Yes, I am very sure. In fact, removing zero and near-zero elements introduces a 
bug.
Note how both a_out and b_out are polynomials. Taking an element out,
will shift the polynomial weights to the next power, messing up the
entire polynomial. The results will be both bizarre and difficult to
track down, because of their random nature.

I
included a number of test cases for both impinvar and invimpinvar. The
tests are based on calculating the impulse response of the
continuous-time system and the equivalent discrete-time system. They
include some extreme cases, with poles of multiple order, multiple
complex poles and complex residues. As the name suggests, the impulse
invariance transform should give exactly the same results for both
systems at the sample times n*ts. With the proposed changes, the two
routines pass all 24 tests.
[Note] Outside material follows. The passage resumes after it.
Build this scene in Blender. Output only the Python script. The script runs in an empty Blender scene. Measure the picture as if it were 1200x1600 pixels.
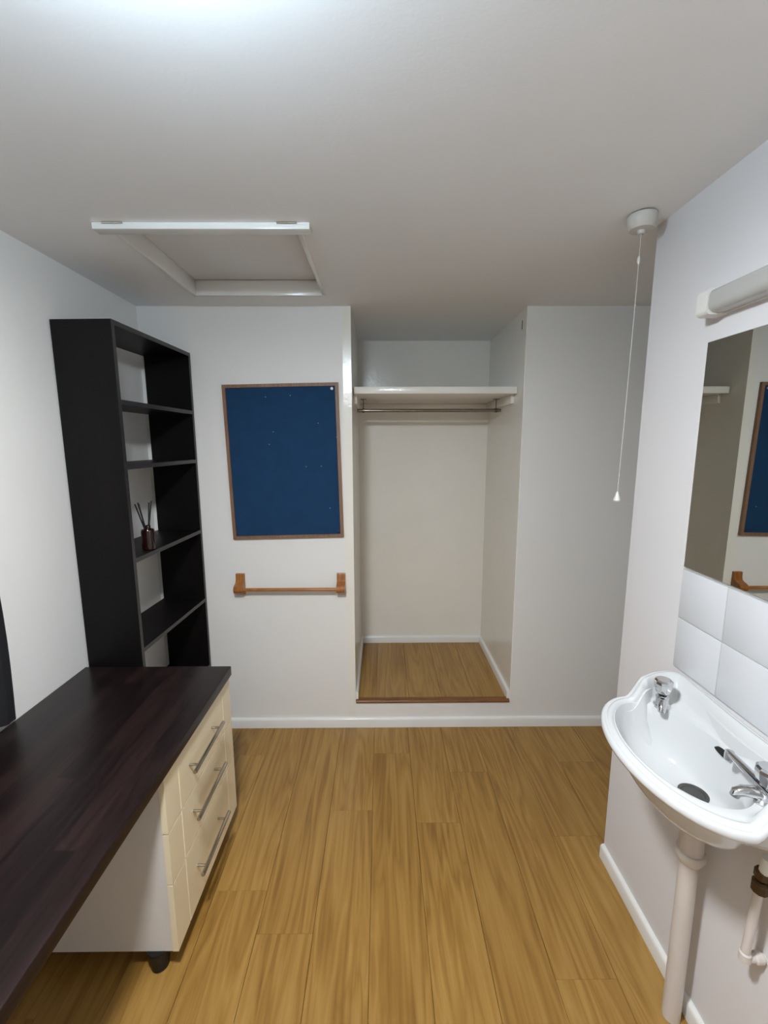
import bpy, bmesh, math, random
from mathutils import Vector, Matrix

random.seed(7)
scene = bpy.context.scene
COL = scene.collection

# ------------------------------------------------------------------ camera
F_PX, PITCH, YAW, ROLL, CAM_Z = 683.49, -0.1561, -0.0069, -0.0022, 1.6584
cam_data = bpy.data.cameras.new("camera")
cam = bpy.data.objects.new("camera", cam_data)
COL.objects.link(cam)
cam_data.sensor_fit = 'VERTICAL'
cam_data.sensor_height = 24.0
cam_data.sensor_width = 18.0
cam_data.lens = F_PX / 1600.0 * 24.0
cam_data.clip_start = 0.01
_r = Vector((1, 0, 0))
_f = Vector((0, math.cos(PITCH), math.sin(PITCH)))
_u = Vector((0, -math.sin(PITCH), math.cos(PITCH)))
_r2 = _r * math.cos(ROLL) + _u * math.sin(ROLL)
_u2 = -_r * math.sin(ROLL) + _u * math.cos(ROLL)
_m = Matrix((_r2, _u2, -_f)).transposed().to_4x4()
cam.matrix_world = Matrix.Translation((0, 0, CAM_Z)) @ Matrix.Rotation(YAW, 4, 'Z') @ _m
scene.camera = cam

# ------------------------------------------------------------------ world, exposure
world = bpy.data.worlds.new("world")
scene.world = world
world.use_nodes = True
world.node_tree.nodes["Background"].inputs[0].default_value = (0.6, 0.7, 0.85, 1)
world.node_tree.nodes["Background"].inputs[1].default_value = 0.2
scene.view_settings.view_transform = 'Standard'
scene.view_settings.look = 'None'
scene.view_settings.exposure = 0.0
scene.view_settings.gamma = 1.0
scene.view_settings.use_curve_mapping = False

# ceiling lamp (its body is built further down in ceiling_light())
LAMP_POS = (-0.30, 0.44, 2.35)
LAMP_STRENGTH = 455.0
RIM_STRENGTH = 200.0  # blue rim glow, added to brighten and cool the ceiling
RIM_COLOR = (0.62, 0.83, 1.0)
LAMP_COLOR = (0.95, 0.975, 1.0)

# ------------------------------------------------------------------ dimensions
H = 2.35
L, R, D = 1.242, 0.897, 2.369
YR = 1.532            # far end of the right wall
NX = 1.80             # far side of the entrance nook
YB = -1.5            # wall behind the camera
AS, AL, AR, AD = 0.152, -0.152, 0.758, 0.770   # wardrobe alcove
AY = D + AD

# ------------------------------------------------------------------ materials
def srgb(r, g, b):
    def c(v):
        v /= 255.0
        return v / 12.92 if v <= 0.04045 else ((v + 0.055) / 1.055) ** 2.4
    return (c(r), c(g), c(b), 1.0)

def new_mat(name):
    m = bpy.data.materials.new(name)
    m.use_nodes = True
    nt = m.node_tree
    return m, nt, nt.nodes["Principled BSDF"]

def node(nt, typ, **kw):
    n = nt.nodes.new(typ)
    for k, v in kw.items():
        setattr(n, k, v)
    return n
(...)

Sure enough, when changing the two lines to
remove small values, impinvar will fail.

Also,
for each of the 12 impinvar cases, the results exactly matches the
Matlab result (Matlab does not have the inverse impulse invariance
transform).

Hope this helps, let me know if you need any additional information.

Thanks,
Rudy.


________________________________
From: Carnë Draug <carandraug+...@gmail.com>
To: Rudy Eschauzier <reschauz...@yahoo.com>
Cc: Juan Manuel Parrilla Gutiérrez <joanma...@gmail.com>; 
"octave-dev@lists.sourceforge.net" <octave-dev@lists.sourceforge.net>
Sent: Tuesday, October 11, 2011 1:14 PM
Subject: Re: [OctDev] Impulse invariance transform implementation

2011/10/10 Rudy Eschauzier <reschauz...@yahoo.com>:
> Attached are updated files for the impulse invariance transform and its
> inverse. I have also attached a diff file against the current svn revision.
>
> These are the changes:
> -impinvar and invimpinvar now include test cases.
> -bug fixes
> -code optimization (vectorization)
>
> Please let me know if you have any questions.


Hi Rudy

I noticed that on your update, you make the following change

   ## respect the required tolerance values
-  b_out(abs(b_out)<tol) = [];
-  a_out(abs(a_out)<tol) = [];
+  b_out(abs(b_out)<tol) = 0;
+  a_out(abs(a_out)<tol) = 0;

previously, the code would remove/truncate values below the tolerance
value, but your change only turns them into zero. Is this compatible
with matlab's impinvar? I do not have access to any machine with
matlab so I only googled for classes online using impinvar and the
expected results to mimic this. Are you sure of this change?